The Western media’s coverage of recent in events in the Middle East has shown a great weakness in the US/UK understanding of the region. However, it has also demonstrated a one sided bias which discriminates against all Middle Eastern religious minorities.



Examples of the media’s discrimination has been shown by its failure to adequately address direct attacks and murders against Middle Eastern minority communities, in particular the Christians of both Syria and Egypt.



As in Iraq, Syria’s two-million-strong Christian community, the largest next to Egypt’s Copts in the entire region, is being devastated. This was recently illustrated by Nina Shea of the National Review Online, who pointed out those murdered in Syria include:



Syrian Catholic priest Father François Murad who was murdered in Idlib on June 23 by rebel militias. How he was killed is not yet known and his superiors “vigorously deny” that he was a victim of beheading, as some news sources are claiming.

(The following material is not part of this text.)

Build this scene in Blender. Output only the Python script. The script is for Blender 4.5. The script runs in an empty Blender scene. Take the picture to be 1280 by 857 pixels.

Syrian Orthodox parish priest Father Fadi Haddad was kidnapped last December after he left his church in the town of Qatana to negotiate the release of one of his kidnapped parishioners. A week later, Father Haddad’s mutilated corpse was found by the roadside with his eyes gouged out.

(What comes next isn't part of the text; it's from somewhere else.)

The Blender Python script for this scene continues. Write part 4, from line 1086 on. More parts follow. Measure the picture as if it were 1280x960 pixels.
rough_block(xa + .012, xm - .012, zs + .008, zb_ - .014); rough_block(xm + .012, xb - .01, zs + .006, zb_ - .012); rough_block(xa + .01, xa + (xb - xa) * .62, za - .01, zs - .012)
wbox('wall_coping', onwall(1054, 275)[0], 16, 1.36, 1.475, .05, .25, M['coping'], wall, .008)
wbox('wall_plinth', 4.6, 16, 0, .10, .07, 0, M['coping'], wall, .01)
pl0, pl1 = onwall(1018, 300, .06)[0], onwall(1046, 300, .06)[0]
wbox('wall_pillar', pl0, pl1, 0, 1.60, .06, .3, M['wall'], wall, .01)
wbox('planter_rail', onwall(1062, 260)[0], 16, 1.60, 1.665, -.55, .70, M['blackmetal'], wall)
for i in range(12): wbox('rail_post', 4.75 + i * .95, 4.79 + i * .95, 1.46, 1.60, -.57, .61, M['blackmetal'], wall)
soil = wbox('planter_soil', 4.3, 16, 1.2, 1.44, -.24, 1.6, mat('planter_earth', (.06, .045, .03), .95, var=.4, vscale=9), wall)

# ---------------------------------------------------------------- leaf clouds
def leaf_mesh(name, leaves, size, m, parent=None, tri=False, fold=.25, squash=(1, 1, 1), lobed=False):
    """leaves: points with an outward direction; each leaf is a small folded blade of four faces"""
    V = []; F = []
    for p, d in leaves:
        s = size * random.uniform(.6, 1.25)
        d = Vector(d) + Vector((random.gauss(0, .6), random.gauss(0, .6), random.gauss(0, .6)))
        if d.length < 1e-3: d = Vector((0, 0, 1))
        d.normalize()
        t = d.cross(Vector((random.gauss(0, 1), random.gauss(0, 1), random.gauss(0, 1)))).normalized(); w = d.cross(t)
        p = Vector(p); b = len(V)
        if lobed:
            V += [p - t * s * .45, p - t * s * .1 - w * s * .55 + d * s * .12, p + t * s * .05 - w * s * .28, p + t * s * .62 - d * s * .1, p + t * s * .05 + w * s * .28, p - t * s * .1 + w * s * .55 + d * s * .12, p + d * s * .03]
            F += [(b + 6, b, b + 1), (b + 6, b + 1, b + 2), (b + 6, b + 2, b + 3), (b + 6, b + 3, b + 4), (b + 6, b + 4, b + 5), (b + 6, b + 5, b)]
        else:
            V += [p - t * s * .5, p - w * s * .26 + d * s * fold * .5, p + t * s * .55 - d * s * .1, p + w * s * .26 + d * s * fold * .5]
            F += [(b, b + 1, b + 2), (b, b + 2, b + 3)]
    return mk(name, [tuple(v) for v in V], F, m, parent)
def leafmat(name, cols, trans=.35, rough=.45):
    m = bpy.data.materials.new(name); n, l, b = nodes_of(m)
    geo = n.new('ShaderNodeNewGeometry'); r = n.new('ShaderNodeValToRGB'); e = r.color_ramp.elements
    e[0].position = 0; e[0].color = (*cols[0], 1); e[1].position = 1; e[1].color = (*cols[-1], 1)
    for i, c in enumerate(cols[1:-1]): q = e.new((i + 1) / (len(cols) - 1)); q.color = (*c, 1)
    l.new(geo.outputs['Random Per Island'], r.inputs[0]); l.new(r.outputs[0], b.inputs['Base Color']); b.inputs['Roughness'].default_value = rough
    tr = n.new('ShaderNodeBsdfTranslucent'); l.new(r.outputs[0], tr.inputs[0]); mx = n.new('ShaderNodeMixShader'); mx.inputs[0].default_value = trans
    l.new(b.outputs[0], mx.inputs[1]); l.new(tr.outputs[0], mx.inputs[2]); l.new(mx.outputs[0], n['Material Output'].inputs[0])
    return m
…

Yohannes A. (whose last name has been redacted to protect his family) was summarily executed. An Islamist gunman stopped the bus to Aleppo and checked the background of each passenger. When the gunman noticed Yohannes’ last name was Armenian, they singled him out.



After finding a cross around his neck, one of the terrorists shot point blank at the cross, tearing open the man’s chest.



A woman from Hassake recounted in December, to Swedish journalist Nuri Kino, how her husband and son were shot in the head by Islamists. “Our only crime is being Christians,” she answered, when asked if there had been a dispute.



While media agencies have spent a large amount of time reporting on the military intervention which removed Mohammed Morsi from power in Egypt, some facts the media have failed to inform the public of include:



A growing trend where Christians are brought to trial for insulting religion, with “36 cases during 2011 and 2012: 35 for insulting Islam and one for insulting Christianity.”



A US Report on Religious Freedom admonished the Morsi Government, admitting that: “While…religious minorities mostly worshiped without harassment, the government generally failed to prevent, investigate or prosecute crimes against members of religious minority groups, especially Christians.”



In June, NBC News even reported how the number of Egyptians receiving asylum in the US has jumped more than five-fold in recent years.



In 2010, the year before the revolution, just 531 Egyptians received asylum in the US. In 2012, that number had jumped to 2,882, according to the Department of Homeland Security’s statistical data for 2012.



Georgia, the former Soviet republic, has also become a popular destination for Egyptians because of the relative ease in obtaining residence. A Georgian consular officer said that about 150 Egyptians apply for asylum every week.



And the Netherlands has made it easier for Christians to claim asylum by no longer demanding proof that asylum seekers have sought official protection from persecution.



The Dutch ambassador said in a TV interview that his government was prompted to make the process easier because of reports of persecution of Christians and a lack of adequate government protection.



During a recent TV interview, Sheikh Essam Abdulamek, a member of the parliament’s Shura Council, warned Egypt’s Christians against participating in the June 30 protests against the Muslim Brotherhood, threatening them by saying “Do not sacrifice your children” since “general Muslim opinion will not be silent about the ousting of the president [Morsi].”



On the day the Morsi Government was removed from office, the Vatican reported that among the episodes of violence in Egypt, there was the immediate attack against the Catholic parish of St. George, in the village of Delgia, where groups of Islamists first looted and then burned down the pastor's house and church buildings.



Meanwhile, Islamists at a pro-Morsi rally on July 4 were filmed pledging to kill their political opponents and to set Christians “on fire”, claiming that the removal of Morsi has “created a new Taliban and a new Al-Qaeda in Egypt”, while stating: “I tell the Christians one word: You live by our side. We will set you on fire! We will set you on fire!”